My experiences from the EasyBot project is that development and testing of software for an autonomous model aircraft can be done
with the actual flying object until a certain level of complexity.
The more complexity increases the more time the testing and bug-fixing takes.
Sometimes multiple test flights with debug logging have to be performed in order to find bugs in real flights.
In addition, it is much harder to concentrate on finding and correcting bugs in the field.
After all, development of complex processes like an approach for a landing can only be done reasonably using a simulator.
The development of a simulator was out of question because it would have been more time-consuming than the autopilot itself.
Thus a simulator was searched for that could be easily connected to the autopilot software.
X-Plane came into consideration first but then I stumbled upon the Open Source simulator FlightGear.
The first idea was to extend the simulators sources in a way to make communication possible to the autopilot.
But then it emerged that this was not necessary because FlightGear has a very open and extendable interface.
In loop with FlightGear
Using so called Protocol files it is possible to define which data the simulator sends out and receives as input.
In order to connect the autopilot in a loop the simulator has to send postion, velocity, attitude and heading to the autopilot.
The autopilot on the other hand has to send control data for engines and all relevant control surfaces back to the simulator.
The generic Input/Output provides 3 media for data exchange: file, serial and socket (TCP / UDP).
Mode and exchange frequency are configured via command line parameter.
I tried data exchange via serial cable first but noticed drastic delays in the loop, perhaps caused by the buffering in serial transmission.
Transmission via TCP might be applicable but may lead to deadlocks in the special loop situation.
Hence UDP is best qualified due to its "fire and forget" nature.
Even though lost or unsent packets should be avoided, FlightGear tolerates missing packets without interrupting the simulation.
The autopilot software was extended by a FlightGear adapter.
It emulates the relevant sensors like GPS, IMU and sonar and redirects the servo commands.
The adapter is activated by the command-line argument -sim.
For simulation of a model airplane I mostly use the simulator aircraft "Rascal 110".
FlightGear and the autopilot are started simultaneously by a shell script on the development machine and exchange data via UDP 50 times per second.
The internal simulation frequency of FlightGear should therefore be set to a multiple of 50 Hz, e.g. 100 Hz.
It is also possible to run both software components on different machines.
Provided a fast Ethernet connection to the onboard computer it is even possible to connect the simulator with the real hardware,
almost like a hardware-in-the-loop testing.
Using the simulator my development speed increased considerably.
New approaches or variants can be tested immediately.
Furthermore the availability of many aircraft models helps developing a generic control software.
FlightGear may not keep up with commercial products regarding graphic details but the freedom of configuration and debugging make it an excellent UAV testing environment.
All sensor data that accumulate in flight are written to a log file.
The format of this file is inspired by the NMEA format.
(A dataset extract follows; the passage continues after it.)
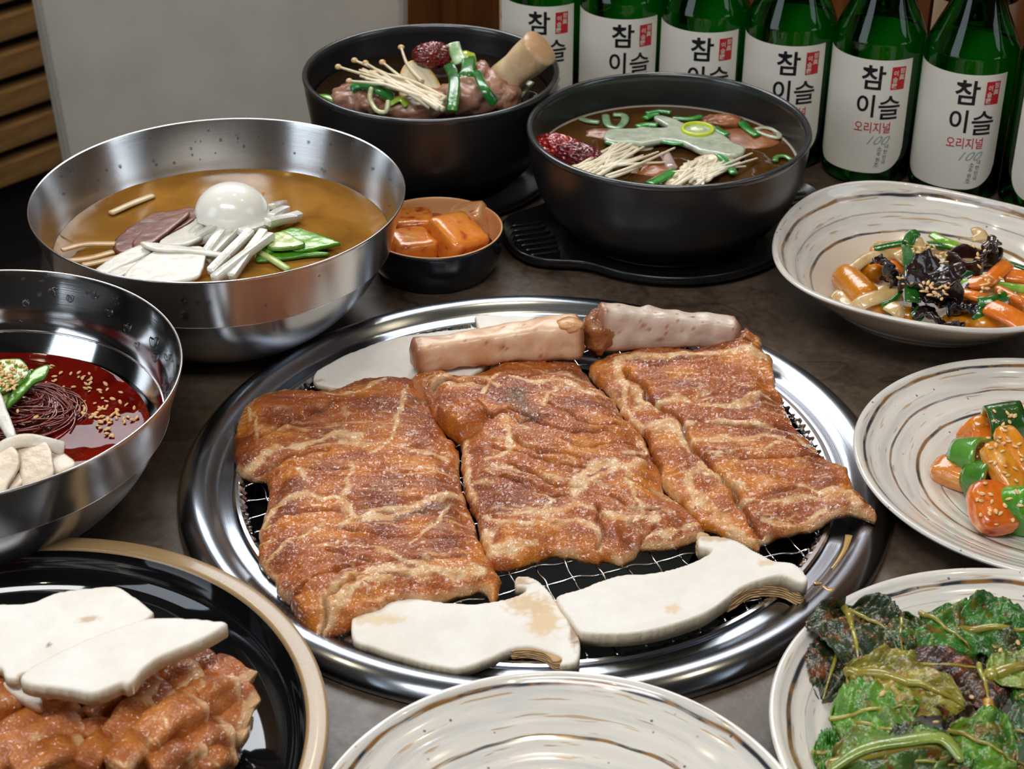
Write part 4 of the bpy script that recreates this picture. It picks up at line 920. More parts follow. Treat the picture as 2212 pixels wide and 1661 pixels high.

Every sentence starts with a '$', followed by two letters for the talker id, then three futher letters that describe the sentence type.
Normally every sentence has a timestamp too.
This makes it easier to keep the sentences in a chronological order.
Besides the NMEA-like sentences the log file has debugging info and error messages in a special format.
For visualization of the log data a graphical user interface was developed.
In the beginning the program was used for display of GPS data only but was enhanced for further data sentences when required.
Currently there are the following displays:
Two-dimensional display of the flight path including maps
Terrain grid in perspective view
elevation and speed profile
Engine RPM
Sonar
Servo positions
Visible satellites
Speedometer and milage in meters
Artificial horizon including heading und inclinometer
GPS raw data, temperature, on-board voltage, airspeed
Flight plan with current command
Time slider (UTC)
Screenshot of flightviz
The EasyBot contains a webstart version of this software
where real log files can be downloaded and displayed.